Todos los personajes que había interpretado venían hacia mí, con paso firme y
una enorme sonrisa. Porque todos sus personajes tenían algo de ella. Eso lo
aprendí aquella primera vez.
—¿Quién
era? —pregunta Chema Prado, su marido, al otro lado de la línea. Ella cree que
ha colgado.
—Uno que
dice que es mi mayor admirador.
“Dime que
eres tú, porque por teléfono confundo los admiradores”, dice sorprendida al
volver a escuchar mi voz y haciendo alarde de su fino sentido del humor, del
bueno, del que siempre se percibe un matiz de mala leche. Marisa era la
exégesis de la actriz. Entraba en escena (y en el supermercado) ahuecándose la
melena con los dedos –ese gesto tan suyo– e iniciando cada frase con la
afectación de María Guerrero. Pues de ella venía, del teatro, del puro teatro.

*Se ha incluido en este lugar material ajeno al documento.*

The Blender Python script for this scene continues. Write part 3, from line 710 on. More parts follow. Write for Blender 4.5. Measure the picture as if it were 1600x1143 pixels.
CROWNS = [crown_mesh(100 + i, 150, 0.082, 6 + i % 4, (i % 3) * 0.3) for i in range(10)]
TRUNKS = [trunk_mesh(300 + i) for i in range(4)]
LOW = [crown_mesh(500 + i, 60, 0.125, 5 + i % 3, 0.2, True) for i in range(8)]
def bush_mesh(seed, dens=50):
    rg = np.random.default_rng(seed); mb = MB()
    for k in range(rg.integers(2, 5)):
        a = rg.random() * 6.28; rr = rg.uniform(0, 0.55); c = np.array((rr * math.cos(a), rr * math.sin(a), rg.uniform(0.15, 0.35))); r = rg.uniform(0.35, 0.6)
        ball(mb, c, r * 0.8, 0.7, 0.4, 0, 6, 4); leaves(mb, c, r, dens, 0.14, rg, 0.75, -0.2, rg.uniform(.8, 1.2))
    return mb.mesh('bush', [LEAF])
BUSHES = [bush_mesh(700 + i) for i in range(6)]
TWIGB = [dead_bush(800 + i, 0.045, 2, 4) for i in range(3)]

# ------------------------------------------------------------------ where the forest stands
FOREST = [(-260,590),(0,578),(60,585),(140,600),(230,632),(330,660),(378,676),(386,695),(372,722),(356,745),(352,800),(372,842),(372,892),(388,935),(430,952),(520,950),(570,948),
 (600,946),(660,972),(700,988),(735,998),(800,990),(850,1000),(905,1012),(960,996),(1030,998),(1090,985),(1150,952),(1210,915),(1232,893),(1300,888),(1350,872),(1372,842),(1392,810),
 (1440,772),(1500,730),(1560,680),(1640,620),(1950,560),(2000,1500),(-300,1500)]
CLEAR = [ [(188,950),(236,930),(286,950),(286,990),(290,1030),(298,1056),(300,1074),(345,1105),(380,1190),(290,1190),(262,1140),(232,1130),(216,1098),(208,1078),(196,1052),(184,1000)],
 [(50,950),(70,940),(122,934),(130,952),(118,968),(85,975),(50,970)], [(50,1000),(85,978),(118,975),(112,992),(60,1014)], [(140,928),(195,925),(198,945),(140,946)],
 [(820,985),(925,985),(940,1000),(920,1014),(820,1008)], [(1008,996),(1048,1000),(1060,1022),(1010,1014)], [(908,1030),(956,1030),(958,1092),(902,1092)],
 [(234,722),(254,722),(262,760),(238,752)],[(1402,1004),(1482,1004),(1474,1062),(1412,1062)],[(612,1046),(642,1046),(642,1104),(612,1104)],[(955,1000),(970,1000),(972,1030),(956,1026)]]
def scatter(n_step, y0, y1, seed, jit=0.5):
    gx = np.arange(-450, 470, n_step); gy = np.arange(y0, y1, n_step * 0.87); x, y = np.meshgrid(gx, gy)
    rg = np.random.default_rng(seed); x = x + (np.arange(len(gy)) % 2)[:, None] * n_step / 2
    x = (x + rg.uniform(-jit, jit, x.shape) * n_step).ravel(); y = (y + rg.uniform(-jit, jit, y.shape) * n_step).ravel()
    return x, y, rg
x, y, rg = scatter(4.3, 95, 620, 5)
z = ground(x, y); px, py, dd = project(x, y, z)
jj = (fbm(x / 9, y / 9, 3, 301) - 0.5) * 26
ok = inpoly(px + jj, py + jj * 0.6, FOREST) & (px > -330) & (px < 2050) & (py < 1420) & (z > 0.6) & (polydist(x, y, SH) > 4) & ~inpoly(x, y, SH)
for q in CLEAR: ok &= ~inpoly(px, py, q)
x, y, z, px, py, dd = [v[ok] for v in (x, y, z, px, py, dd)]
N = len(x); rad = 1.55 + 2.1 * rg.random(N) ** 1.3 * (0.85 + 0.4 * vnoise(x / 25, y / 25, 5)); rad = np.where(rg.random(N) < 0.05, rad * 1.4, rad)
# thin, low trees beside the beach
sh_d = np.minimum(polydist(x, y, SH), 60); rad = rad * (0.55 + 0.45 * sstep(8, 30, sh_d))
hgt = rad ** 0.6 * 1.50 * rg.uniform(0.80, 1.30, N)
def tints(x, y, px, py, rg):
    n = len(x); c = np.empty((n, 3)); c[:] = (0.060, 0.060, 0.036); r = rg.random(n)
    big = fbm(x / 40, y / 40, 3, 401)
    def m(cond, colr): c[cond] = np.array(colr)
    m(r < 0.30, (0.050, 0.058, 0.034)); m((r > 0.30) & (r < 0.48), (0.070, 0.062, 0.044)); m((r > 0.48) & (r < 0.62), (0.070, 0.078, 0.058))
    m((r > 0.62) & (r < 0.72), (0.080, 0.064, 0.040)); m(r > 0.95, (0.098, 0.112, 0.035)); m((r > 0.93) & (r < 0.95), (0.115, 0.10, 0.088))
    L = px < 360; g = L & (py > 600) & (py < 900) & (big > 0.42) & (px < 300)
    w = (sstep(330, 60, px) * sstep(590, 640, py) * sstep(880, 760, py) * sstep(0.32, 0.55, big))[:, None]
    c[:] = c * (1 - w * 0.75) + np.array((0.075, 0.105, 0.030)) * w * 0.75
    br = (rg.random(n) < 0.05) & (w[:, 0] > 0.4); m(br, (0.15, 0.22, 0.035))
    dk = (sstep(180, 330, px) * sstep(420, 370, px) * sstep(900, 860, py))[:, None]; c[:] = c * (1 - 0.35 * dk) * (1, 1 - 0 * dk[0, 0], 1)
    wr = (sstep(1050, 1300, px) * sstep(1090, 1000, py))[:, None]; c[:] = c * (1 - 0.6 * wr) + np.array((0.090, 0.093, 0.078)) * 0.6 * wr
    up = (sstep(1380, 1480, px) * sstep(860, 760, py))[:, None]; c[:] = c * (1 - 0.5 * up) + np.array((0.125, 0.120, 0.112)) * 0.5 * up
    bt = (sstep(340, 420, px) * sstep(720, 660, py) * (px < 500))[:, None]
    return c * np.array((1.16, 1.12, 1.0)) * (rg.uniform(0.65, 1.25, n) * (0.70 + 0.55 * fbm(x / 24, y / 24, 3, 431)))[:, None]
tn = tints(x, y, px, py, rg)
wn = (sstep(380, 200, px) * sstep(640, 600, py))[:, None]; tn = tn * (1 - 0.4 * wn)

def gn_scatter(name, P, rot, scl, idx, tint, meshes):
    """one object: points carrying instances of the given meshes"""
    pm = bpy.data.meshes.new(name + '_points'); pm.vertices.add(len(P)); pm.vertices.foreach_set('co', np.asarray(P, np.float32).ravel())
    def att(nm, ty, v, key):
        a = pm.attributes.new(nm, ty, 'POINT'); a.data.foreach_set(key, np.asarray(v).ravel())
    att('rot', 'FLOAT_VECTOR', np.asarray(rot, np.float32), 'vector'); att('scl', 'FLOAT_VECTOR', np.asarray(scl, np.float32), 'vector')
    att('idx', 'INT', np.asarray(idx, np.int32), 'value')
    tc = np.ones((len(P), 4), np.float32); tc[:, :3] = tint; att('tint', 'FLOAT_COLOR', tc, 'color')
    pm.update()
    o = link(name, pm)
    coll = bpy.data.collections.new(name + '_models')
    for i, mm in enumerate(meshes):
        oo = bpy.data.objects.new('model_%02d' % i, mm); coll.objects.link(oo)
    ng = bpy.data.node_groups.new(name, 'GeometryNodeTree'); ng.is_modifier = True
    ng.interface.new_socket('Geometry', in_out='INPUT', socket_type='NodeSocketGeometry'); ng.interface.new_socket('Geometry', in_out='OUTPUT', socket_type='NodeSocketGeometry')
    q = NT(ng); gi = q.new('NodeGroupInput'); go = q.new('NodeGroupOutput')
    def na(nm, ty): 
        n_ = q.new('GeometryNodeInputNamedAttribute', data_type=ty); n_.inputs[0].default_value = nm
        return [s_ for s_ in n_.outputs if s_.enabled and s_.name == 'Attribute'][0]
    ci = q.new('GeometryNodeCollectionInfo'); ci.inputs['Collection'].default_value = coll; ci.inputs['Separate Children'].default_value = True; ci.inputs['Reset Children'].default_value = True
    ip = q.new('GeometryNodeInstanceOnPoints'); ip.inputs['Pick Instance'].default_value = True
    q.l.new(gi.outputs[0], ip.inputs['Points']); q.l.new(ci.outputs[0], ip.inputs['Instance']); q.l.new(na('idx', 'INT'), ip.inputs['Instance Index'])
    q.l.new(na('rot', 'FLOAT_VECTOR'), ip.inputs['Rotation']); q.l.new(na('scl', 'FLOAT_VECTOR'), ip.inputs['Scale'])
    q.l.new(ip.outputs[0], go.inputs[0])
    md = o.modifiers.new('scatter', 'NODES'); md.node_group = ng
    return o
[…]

“¡Tenemos que reivindicar El comprador de horas! ¡Mi primer prota y de puta
francesa!”, me escribía, de pronto, un lunes. Y yo corría a la web de
Televisión Española para verla en ese Estudio 1, como había hecho toda la
vecindad aquella tarde de 1968 en la que su padre, Lucio, empezó a recibir
enhorabuenas de sus congéneres, aceptando así, muy a su pesar, que su hija era
Actriz. La hija de Petra, la portera, había tenido un éxito televisivo. Pedro
Almodóvar, que además de un gran narrador es un mitómano fetichista, le regaló
a Marisa el final de Tacones Lejanos, en la que su personaje, Becky del Páramo,
regresaba del éxito para morir en la portería de su madre.
“Ayer vi
El mundo sigue de nuevo. Hago dos secuencias. De criada, naturalmente, en la
escena con Lina Canalejas destruida, currando en casa. Obra Maestra. La mejor
del pelirrojo. Hay que verla de vez en cuando para saber de dónde venimos y por
qué somos así”, esto me escribe otro jueves cualquiera. El pelirrojo era, por
supuesto, Fernando Fernán Gómez y aquel uno de sus primeros papeles en cine. El
primero se lo había dado Forqué en 091, policía al habla en 1960, ocho años
antes de su éxito en Estudio 1. Se consagró sobre las tablas. De su relación
con el director Antonio Isasi-Isasmendi fueron fruto un pequeño papel en la
magnífica El perro y su hija María, actriz de cuna, a quien acudió a ver este
pasado domingo al Teatro Español, su teatro, el mismo que acogerá mañana su
capilla ardiente. “Mi nieta Thelma”, me envió las navidades pasadas, con una
foto de una niña monísima tocando el piano, su gran amor, su debilidad.